Any funny book about any comically inept English career woman is sure to be compared to "Bridget Jones's Diary" these days. But Allison Pearson's "I Don't Know How She Does It" can handle that comparison. This book's heroine, Kate Reddy, is old enough to be a working mother with two children, but not too old to be entertainingly frantic.

And speaking of funny, Christopher Buckley lives up to his own reputation for wicked political satire with "No Way to Treat a First Lady. It's about a philandering President, the wife who accidentally kills him, and the ensuing Trial of the Century that surrounds her. Any resemblance to recent history is as brazen as Buckley can make it.

For those who prefer their history more serious, Warren Zimmerman's "First Great Triumph" is unusually ambitious. Like "The Metaphysical Club," it offers an analytical look at a group of interrelated figures. It travels a century back in time to see how statesmen including Theodore Roosevelt, Henry Cabot Lodge and John Hay helped to shape foreign policy. This book's subtitle: "How Five Americans Made their Country a World Power."

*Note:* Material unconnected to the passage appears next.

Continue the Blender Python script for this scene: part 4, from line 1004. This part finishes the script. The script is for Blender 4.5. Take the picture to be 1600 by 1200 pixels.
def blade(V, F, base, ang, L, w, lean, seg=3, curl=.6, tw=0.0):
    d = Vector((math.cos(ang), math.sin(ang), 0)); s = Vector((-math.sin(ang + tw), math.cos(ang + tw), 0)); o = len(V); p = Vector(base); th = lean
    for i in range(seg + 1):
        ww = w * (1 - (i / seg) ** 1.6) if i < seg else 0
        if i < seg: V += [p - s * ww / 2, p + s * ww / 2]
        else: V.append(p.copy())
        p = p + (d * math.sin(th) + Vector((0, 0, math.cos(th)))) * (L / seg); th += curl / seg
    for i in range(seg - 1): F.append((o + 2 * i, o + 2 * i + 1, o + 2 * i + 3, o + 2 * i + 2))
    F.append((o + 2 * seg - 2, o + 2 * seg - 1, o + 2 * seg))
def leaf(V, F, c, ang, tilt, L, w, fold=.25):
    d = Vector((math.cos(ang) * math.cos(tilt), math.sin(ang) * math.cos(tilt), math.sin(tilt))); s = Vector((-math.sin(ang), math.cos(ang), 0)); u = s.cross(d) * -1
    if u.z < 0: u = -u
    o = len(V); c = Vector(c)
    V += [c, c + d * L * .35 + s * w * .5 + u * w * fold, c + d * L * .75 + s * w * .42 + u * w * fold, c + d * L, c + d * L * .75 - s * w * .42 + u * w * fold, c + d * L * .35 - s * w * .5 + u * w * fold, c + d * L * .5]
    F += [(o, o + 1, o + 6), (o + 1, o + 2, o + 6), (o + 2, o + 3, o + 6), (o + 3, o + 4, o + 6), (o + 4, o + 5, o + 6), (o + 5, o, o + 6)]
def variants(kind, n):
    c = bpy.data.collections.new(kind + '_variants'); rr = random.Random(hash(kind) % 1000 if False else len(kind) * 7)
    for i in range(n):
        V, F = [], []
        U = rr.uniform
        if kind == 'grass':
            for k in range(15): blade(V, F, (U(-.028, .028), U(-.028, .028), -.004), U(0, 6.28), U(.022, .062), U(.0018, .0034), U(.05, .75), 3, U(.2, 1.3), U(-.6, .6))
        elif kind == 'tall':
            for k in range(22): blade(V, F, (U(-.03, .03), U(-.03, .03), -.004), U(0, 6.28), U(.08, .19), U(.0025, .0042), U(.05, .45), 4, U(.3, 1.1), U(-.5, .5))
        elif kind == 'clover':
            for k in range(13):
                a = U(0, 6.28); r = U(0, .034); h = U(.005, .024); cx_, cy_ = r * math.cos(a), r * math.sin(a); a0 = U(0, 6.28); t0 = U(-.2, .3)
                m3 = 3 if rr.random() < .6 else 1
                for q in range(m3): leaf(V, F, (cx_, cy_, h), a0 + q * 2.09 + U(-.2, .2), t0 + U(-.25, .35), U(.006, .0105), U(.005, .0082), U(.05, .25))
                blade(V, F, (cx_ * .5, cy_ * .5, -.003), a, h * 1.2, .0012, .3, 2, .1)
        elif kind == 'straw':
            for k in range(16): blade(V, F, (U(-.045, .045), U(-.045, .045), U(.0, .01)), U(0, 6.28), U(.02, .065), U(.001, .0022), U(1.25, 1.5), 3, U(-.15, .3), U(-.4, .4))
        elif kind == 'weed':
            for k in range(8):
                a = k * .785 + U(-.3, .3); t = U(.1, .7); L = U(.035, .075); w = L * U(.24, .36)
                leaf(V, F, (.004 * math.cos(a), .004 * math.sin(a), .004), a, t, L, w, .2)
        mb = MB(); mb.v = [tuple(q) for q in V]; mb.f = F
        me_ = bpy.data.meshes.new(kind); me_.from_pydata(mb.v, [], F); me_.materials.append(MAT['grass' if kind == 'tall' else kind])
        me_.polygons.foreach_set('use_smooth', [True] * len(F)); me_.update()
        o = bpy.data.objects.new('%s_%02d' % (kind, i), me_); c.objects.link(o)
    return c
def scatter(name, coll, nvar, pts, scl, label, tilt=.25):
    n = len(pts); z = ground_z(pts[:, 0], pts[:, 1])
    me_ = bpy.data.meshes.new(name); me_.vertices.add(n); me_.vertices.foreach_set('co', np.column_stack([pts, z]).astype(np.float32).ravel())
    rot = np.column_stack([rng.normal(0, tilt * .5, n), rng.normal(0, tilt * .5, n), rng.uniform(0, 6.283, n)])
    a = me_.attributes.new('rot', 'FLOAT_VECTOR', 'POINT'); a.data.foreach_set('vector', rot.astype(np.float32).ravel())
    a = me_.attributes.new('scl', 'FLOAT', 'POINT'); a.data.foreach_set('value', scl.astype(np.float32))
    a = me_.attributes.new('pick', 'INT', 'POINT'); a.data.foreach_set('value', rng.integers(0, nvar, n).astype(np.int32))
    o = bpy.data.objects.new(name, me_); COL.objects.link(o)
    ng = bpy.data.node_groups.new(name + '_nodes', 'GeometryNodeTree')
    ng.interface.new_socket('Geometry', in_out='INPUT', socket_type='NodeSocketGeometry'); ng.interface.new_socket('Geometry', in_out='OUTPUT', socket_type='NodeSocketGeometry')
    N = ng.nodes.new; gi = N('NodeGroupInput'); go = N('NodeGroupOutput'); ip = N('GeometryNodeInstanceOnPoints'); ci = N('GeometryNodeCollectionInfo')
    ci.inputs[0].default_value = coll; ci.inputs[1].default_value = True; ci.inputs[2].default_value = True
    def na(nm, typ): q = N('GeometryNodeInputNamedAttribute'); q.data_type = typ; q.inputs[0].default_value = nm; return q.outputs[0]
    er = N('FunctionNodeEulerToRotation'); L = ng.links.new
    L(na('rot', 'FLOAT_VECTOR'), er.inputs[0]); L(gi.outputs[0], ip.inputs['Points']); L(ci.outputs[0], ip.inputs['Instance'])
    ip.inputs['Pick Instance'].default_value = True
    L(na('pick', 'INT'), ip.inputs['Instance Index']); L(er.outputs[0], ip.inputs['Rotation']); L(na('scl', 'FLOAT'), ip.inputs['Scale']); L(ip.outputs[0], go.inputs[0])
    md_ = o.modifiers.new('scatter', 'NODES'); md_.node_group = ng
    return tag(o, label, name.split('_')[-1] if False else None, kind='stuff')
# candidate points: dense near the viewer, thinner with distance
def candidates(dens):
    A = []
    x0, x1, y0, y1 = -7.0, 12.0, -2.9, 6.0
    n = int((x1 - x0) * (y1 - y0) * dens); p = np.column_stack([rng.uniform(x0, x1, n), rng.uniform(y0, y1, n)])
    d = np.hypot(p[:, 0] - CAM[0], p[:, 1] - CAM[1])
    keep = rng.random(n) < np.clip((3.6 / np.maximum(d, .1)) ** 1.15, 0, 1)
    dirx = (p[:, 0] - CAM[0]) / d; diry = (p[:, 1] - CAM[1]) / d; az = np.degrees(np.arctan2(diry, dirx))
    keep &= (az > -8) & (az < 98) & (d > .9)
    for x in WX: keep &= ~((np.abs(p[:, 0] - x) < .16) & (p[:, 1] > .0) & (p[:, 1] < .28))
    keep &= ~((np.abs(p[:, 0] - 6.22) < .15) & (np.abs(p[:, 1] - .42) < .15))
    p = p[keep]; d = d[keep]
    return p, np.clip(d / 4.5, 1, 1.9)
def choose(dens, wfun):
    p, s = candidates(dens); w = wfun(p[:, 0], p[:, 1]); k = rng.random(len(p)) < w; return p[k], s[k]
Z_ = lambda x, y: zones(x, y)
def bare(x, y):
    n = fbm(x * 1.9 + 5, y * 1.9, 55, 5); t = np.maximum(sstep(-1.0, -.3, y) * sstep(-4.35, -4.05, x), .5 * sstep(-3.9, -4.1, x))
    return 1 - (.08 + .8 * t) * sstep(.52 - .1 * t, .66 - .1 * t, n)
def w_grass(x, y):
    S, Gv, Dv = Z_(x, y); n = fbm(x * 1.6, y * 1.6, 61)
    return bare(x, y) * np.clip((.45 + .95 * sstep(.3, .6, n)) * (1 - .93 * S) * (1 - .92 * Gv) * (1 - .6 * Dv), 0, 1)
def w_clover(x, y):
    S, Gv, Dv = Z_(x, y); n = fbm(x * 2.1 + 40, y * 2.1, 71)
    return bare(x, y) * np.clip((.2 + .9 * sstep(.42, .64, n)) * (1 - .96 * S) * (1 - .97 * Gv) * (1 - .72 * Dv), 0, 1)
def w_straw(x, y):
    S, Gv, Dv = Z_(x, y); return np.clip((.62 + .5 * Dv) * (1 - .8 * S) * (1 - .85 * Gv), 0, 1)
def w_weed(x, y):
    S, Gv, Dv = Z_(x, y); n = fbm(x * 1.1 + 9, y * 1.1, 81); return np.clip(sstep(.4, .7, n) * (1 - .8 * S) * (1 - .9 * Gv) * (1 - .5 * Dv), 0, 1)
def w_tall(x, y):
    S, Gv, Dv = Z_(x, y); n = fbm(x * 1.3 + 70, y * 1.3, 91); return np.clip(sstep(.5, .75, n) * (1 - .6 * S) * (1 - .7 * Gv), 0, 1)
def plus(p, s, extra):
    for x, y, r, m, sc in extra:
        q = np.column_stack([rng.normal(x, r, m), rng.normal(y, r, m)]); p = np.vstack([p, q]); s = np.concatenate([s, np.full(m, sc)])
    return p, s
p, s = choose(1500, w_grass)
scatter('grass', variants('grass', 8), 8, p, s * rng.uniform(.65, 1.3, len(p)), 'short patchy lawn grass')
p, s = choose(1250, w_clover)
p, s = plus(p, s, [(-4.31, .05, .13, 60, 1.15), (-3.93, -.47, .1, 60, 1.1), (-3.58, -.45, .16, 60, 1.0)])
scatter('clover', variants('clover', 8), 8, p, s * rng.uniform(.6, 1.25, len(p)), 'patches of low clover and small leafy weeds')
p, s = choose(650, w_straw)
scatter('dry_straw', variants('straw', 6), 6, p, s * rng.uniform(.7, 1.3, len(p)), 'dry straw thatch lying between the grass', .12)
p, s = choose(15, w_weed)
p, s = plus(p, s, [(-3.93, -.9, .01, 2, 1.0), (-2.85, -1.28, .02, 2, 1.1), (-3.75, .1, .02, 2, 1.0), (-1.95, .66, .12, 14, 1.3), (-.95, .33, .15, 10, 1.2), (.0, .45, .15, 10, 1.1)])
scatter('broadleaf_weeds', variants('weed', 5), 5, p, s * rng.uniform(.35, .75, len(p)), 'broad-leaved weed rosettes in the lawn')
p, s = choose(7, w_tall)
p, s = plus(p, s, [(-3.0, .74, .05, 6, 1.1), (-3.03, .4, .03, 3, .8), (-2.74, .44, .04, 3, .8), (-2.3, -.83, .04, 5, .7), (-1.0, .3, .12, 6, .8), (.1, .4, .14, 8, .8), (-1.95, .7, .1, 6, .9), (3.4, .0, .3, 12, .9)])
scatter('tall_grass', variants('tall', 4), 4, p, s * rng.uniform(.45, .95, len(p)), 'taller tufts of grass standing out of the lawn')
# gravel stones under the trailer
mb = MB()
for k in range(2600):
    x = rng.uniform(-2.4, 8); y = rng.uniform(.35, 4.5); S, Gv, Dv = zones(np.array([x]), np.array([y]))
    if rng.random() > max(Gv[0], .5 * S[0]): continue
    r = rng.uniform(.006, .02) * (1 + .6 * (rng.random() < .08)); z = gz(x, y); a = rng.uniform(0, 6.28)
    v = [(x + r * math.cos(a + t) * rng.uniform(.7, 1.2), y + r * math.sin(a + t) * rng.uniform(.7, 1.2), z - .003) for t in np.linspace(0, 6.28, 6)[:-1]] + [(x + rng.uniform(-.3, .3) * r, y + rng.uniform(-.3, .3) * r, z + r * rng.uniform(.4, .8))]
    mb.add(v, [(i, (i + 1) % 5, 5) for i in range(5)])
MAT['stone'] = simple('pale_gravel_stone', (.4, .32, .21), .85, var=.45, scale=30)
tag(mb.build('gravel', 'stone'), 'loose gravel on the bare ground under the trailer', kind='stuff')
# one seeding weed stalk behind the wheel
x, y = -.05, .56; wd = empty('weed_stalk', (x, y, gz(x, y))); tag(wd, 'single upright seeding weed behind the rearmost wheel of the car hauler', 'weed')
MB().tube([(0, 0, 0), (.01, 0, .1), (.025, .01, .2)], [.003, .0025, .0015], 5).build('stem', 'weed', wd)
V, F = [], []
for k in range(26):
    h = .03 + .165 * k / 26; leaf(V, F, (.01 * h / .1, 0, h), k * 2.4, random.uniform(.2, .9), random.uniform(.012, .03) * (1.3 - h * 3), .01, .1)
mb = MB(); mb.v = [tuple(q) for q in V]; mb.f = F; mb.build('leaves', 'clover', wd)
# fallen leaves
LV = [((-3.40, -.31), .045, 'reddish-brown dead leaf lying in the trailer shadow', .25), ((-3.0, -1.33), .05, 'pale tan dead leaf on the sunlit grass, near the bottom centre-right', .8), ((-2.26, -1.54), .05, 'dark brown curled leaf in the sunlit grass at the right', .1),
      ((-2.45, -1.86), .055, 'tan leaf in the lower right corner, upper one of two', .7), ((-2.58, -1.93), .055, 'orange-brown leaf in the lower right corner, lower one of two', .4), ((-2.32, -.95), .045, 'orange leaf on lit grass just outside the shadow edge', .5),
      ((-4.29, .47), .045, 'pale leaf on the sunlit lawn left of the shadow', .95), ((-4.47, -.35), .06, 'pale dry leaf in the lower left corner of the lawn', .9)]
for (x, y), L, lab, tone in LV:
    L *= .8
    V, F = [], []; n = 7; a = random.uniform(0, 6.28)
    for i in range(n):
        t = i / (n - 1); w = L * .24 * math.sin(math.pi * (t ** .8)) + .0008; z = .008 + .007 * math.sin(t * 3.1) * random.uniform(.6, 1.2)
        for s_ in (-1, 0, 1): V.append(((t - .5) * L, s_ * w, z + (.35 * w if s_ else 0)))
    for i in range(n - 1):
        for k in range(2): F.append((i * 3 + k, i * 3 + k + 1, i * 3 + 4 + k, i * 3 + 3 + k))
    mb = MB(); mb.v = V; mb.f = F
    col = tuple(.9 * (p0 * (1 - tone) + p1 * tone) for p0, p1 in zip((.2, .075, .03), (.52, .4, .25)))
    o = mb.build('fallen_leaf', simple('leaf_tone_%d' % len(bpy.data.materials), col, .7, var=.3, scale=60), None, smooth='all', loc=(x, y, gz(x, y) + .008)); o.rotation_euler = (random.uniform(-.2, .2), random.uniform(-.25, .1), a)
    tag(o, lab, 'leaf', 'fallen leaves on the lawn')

Biographies, unlike other kinds of histories, have the advantage of being as different as the people they describe. So T.J. Stiles' "Jesse James" presents a complex, surprising portrait that turns the outlaw and folk hero into a subversive political figure.

And in the inexhaustible realm of show business biographies, Ed Sikov's "Mr. Strangelove" presents the actor Peter Sellers as a comic genius with a cruel streak, an eye for the ladies and an extremely dysfunctional family life. Come to think of it, that sounds familiar too. Most male show business figures who attract biographers fit that description.